Provide again, from the entries below, every line from the one containing "Continue the Blender" through the one containing "0.160, 0.0125, 'label_lettering')", exactly as written, and no other line.

+++ Records to use +++

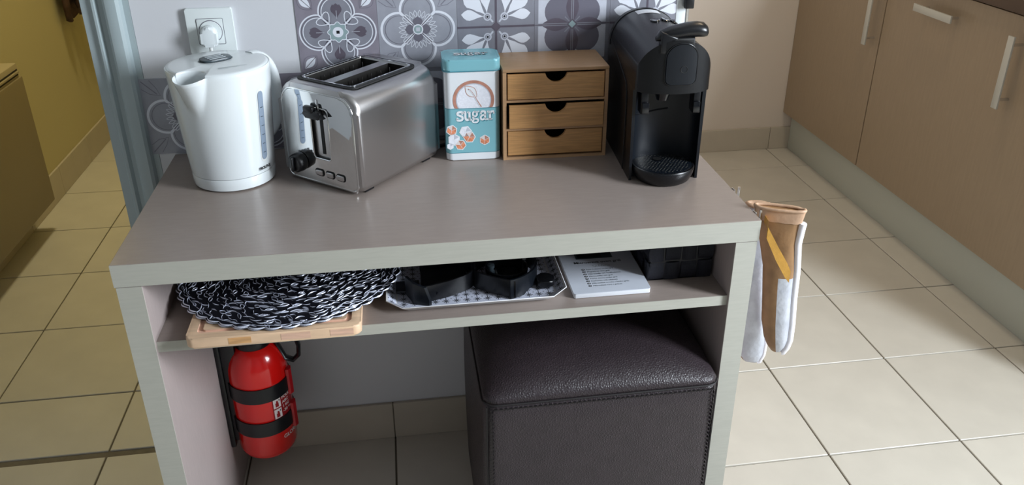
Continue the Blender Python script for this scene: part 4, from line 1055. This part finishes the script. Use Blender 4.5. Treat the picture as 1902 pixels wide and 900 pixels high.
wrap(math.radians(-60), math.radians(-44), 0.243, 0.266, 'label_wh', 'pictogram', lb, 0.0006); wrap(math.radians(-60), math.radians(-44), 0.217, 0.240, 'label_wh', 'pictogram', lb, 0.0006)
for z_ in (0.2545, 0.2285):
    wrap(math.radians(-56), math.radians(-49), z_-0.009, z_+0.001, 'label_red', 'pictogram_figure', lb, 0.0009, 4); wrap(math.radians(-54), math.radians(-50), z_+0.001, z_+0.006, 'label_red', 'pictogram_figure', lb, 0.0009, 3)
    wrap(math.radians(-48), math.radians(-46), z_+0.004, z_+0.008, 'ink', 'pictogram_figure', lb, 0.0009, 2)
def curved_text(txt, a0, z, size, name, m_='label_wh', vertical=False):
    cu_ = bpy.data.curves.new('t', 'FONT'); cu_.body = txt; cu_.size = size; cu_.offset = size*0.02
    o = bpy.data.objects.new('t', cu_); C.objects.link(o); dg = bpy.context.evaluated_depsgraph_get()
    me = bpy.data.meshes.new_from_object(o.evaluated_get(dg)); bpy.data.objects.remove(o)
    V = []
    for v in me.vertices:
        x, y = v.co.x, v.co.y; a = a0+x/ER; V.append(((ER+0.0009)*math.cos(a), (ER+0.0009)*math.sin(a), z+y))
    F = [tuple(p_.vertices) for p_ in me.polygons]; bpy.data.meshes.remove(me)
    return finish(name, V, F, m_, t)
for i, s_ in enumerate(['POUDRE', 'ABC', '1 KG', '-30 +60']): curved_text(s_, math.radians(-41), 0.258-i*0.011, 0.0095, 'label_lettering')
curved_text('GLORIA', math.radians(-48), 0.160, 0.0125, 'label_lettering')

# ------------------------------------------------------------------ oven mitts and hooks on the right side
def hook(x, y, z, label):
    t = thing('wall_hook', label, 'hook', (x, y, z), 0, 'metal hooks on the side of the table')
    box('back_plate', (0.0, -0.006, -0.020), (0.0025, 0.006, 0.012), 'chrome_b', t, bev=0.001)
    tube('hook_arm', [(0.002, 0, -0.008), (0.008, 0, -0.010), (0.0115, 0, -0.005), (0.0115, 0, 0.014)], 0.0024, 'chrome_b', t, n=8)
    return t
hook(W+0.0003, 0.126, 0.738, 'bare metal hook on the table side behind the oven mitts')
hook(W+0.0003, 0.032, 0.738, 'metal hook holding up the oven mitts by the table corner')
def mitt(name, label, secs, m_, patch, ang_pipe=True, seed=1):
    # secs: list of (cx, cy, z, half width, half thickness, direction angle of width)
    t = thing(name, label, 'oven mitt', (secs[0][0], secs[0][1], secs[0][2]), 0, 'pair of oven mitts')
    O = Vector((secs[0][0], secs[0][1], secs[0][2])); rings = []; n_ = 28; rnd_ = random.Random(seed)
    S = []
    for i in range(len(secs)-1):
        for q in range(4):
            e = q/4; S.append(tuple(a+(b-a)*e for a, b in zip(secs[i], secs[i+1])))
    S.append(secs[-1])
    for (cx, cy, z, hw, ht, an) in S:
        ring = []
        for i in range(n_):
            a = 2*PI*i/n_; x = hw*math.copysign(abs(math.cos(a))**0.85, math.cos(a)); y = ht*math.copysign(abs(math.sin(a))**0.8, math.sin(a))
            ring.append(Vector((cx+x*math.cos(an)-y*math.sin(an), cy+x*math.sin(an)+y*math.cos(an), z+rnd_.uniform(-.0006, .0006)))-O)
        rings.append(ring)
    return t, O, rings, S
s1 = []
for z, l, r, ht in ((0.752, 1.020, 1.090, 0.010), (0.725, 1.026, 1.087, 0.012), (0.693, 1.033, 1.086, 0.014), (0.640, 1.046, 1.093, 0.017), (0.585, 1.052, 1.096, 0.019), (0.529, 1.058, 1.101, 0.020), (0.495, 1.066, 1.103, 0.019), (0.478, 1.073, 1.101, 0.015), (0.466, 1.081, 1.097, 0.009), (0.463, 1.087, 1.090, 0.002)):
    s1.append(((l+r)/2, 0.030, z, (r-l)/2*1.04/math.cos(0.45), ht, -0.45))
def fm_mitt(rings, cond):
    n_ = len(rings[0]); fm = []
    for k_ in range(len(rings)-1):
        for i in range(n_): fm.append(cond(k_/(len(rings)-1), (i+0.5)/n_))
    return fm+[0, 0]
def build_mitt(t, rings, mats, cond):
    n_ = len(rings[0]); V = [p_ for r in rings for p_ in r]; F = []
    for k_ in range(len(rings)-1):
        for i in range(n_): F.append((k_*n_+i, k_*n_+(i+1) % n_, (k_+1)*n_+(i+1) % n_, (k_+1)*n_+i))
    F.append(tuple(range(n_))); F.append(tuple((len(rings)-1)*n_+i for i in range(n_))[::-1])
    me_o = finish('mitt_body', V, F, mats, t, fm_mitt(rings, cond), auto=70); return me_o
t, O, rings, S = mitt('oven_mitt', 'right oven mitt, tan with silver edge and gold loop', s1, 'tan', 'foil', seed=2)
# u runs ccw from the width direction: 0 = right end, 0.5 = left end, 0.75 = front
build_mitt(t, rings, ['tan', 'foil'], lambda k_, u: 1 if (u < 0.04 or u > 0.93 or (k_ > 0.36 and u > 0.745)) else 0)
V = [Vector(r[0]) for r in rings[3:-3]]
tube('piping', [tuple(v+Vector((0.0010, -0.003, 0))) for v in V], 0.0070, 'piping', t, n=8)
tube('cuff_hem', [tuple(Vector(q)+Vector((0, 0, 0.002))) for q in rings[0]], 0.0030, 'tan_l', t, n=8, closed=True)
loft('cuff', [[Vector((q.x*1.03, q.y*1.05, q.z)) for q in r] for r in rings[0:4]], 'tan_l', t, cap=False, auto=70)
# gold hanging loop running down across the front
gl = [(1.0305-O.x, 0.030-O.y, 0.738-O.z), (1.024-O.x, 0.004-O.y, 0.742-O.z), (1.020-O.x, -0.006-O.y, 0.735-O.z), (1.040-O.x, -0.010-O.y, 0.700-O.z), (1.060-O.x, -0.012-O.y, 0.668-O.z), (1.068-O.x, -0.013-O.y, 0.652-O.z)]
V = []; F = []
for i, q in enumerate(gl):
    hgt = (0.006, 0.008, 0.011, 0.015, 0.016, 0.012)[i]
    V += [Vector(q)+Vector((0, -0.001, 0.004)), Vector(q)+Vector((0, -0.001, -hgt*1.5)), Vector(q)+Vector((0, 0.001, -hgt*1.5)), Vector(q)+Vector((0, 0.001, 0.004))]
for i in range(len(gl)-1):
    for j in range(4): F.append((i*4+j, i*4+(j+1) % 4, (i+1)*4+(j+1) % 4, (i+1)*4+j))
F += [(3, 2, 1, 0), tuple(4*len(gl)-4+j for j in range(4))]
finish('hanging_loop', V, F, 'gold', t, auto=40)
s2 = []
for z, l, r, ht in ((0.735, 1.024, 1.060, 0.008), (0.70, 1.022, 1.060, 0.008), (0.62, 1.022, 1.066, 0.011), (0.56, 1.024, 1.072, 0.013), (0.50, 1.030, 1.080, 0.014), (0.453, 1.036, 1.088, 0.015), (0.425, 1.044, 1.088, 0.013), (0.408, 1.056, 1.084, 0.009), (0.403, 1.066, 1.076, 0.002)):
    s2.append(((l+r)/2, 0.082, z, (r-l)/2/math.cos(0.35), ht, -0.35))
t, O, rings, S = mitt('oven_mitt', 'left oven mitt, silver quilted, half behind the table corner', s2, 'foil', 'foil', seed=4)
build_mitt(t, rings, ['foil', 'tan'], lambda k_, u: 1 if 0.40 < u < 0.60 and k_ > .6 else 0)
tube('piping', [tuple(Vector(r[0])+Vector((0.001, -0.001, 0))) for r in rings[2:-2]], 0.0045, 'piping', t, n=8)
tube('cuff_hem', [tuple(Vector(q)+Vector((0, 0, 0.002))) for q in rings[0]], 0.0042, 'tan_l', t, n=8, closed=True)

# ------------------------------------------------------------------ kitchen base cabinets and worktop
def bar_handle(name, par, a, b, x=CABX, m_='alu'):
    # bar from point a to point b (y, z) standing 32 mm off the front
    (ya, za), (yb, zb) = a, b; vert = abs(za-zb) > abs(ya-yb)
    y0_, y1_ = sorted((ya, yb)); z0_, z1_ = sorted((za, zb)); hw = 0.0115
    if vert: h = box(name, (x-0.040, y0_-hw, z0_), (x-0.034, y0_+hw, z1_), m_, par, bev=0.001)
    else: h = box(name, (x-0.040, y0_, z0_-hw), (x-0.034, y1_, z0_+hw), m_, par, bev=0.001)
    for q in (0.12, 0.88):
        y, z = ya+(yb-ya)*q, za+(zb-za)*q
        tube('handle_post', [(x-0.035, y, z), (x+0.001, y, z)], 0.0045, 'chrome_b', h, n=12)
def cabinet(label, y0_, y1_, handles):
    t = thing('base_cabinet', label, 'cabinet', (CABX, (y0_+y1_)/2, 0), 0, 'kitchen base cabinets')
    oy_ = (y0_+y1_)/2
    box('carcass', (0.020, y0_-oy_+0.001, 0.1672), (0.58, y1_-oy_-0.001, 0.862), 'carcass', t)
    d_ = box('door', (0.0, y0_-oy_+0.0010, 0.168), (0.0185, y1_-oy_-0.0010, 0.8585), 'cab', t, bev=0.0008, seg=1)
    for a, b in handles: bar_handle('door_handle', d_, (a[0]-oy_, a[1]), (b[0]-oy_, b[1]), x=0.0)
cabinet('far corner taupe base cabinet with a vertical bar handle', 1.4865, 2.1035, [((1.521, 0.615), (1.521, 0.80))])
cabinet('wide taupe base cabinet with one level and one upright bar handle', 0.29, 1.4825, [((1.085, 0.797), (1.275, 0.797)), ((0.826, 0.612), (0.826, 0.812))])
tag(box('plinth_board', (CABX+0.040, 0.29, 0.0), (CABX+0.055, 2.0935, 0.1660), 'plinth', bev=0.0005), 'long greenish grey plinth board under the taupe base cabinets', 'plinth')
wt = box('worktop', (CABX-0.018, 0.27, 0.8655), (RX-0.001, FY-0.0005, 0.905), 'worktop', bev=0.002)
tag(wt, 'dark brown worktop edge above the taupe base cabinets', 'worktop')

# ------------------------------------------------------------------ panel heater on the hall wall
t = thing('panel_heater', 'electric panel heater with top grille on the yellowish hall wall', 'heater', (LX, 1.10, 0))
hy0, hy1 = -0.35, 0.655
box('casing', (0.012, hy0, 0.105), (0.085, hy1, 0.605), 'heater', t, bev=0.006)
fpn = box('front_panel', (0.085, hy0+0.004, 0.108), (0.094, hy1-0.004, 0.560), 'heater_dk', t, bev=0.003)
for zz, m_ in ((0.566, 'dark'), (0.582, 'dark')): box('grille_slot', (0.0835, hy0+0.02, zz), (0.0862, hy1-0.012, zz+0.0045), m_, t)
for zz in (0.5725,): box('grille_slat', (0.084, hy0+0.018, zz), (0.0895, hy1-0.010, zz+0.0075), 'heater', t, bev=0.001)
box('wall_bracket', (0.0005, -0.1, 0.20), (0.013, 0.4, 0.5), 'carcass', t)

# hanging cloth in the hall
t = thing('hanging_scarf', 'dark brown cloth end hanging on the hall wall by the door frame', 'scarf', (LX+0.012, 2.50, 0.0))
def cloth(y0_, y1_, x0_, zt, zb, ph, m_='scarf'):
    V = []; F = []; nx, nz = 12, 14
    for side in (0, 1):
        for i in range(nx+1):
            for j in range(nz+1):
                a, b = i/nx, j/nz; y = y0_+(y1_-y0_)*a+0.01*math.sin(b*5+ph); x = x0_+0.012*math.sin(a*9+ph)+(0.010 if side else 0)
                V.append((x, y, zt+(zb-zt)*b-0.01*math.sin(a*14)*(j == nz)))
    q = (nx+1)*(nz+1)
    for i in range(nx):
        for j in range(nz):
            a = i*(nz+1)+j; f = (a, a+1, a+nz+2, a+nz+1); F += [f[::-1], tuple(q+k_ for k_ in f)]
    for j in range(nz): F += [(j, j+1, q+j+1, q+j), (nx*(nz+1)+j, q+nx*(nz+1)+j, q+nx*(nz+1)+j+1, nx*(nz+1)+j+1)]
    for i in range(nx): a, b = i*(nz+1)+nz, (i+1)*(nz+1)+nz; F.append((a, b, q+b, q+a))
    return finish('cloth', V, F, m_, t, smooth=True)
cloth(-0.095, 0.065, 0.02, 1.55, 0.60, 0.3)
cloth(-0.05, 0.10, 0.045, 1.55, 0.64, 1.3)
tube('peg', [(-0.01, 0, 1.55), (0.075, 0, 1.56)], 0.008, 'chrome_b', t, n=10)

+++
+++ Records to use +++

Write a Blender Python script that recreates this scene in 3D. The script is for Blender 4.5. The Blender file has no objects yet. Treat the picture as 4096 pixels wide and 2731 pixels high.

+++

_Answer to this exercise_:
Continue the Blender Python script for this scene: part 4, from line 1055. This part finishes the script. Use Blender 4.5. Treat the picture as 1902 pixels wide and 900 pixels high.
wrap(math.radians(-60), math.radians(-44), 0.243, 0.266, 'label_wh', 'pictogram', lb, 0.0006); wrap(math.radians(-60), math.radians(-44), 0.217, 0.240, 'label_wh', 'pictogram', lb, 0.0006)
for z_ in (0.2545, 0.2285):
    wrap(math.radians(-56), math.radians(-49), z_-0.009, z_+0.001, 'label_red', 'pictogram_figure', lb, 0.0009, 4); wrap(math.radians(-54), math.radians(-50), z_+0.001, z_+0.006, 'label_red', 'pictogram_figure', lb, 0.0009, 3)
    wrap(math.radians(-48), math.radians(-46), z_+0.004, z_+0.008, 'ink', 'pictogram_figure', lb, 0.0009, 2)
def curved_text(txt, a0, z, size, name, m_='label_wh', vertical=False):
    cu_ = bpy.data.curves.new('t', 'FONT'); cu_.body = txt; cu_.size = size; cu_.offset = size*0.02
    o = bpy.data.objects.new('t', cu_); C.objects.link(o); dg = bpy.context.evaluated_depsgraph_get()
    me = bpy.data.meshes.new_from_object(o.evaluated_get(dg)); bpy.data.objects.remove(o)
    V = []
    for v in me.vertices:
        x, y = v.co.x, v.co.y; a = a0+x/ER; V.append(((ER+0.0009)*math.cos(a), (ER+0.0009)*math.sin(a), z+y))
    F = [tuple(p_.vertices) for p_ in me.polygons]; bpy.data.meshes.remove(me)
    return finish(name, V, F, m_, t)
for i, s_ in enumerate(['POUDRE', 'ABC', '1 KG', '-30 +60']): curved_text(s_, math.radians(-41), 0.258-i*0.011, 0.0095, 'label_lettering')
curved_text('GLORIA', math.radians(-48), 0.160, 0.0125, 'label_lettering')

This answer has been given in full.